De antemão, o projeto se demonstra inviável. Somente com uma análise aprofundada e imparcial será possível determinar se o VLT poderá ser, de fato, uma solução viável e benéfica para a cidade. Do contrário, se tornará mais um projeto que onerará os cofres públicos sem entregar os resultados prometidos, com a necessidade de subsídios contínuos como um sinal de alerta para sua real inviabilidade econômica.
A proposta de implantação do VLT no centro de São Paulo precisa ser analisada com responsabilidade técnica e visão de longo prazo, e não como mais uma “modinha” de obras associadas a gestões políticas em busca de legado visual ou de impacto imediato. A história recente da urbanização brasileira já nos oferece exemplos suficientes dos riscos dessa lógica, como ocorreu com a proliferação de pontes estaiadas — muitas vezes desproporcionais à demanda local e descoladas de um plano efetivo de mobilidade — e, em décadas anteriores, com os chamados portais de entrada das cidades, estruturas dispendiosas e simbólicas, porém de utilidade pública duvidosa.
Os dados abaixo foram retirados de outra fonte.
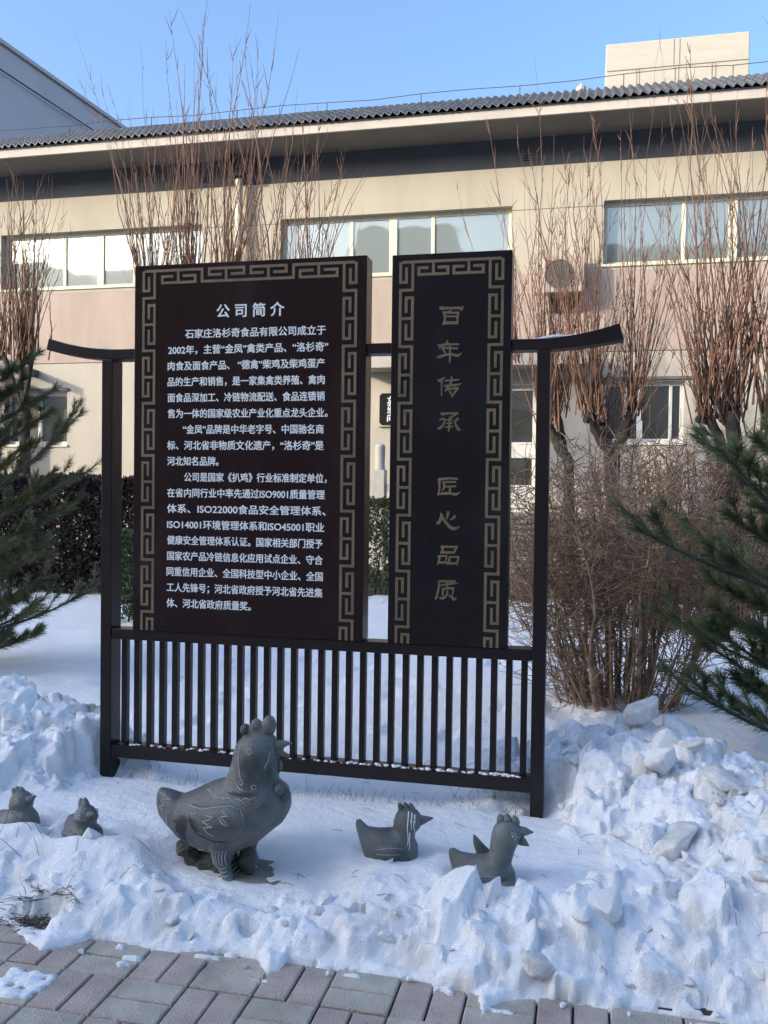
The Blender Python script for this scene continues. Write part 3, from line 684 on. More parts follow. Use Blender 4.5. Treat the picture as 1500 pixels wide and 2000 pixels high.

Projetos como o VLT, com alto custo de implantação e operação, não podem ser justificados somente por seu apelo estético ou pelo desejo de replicar modelos estrangeiros, sob risco de se transformarem em monumentos ao desperdício de recursos públicos. É preciso assegurar que qualquer investimento público esteja fundamentado em diagnósticos técnicos consistentes, e no caso, articulado a uma estratégia abrangente de requalificação urbana e, sobretudo, comprometido com os reais interesses da população.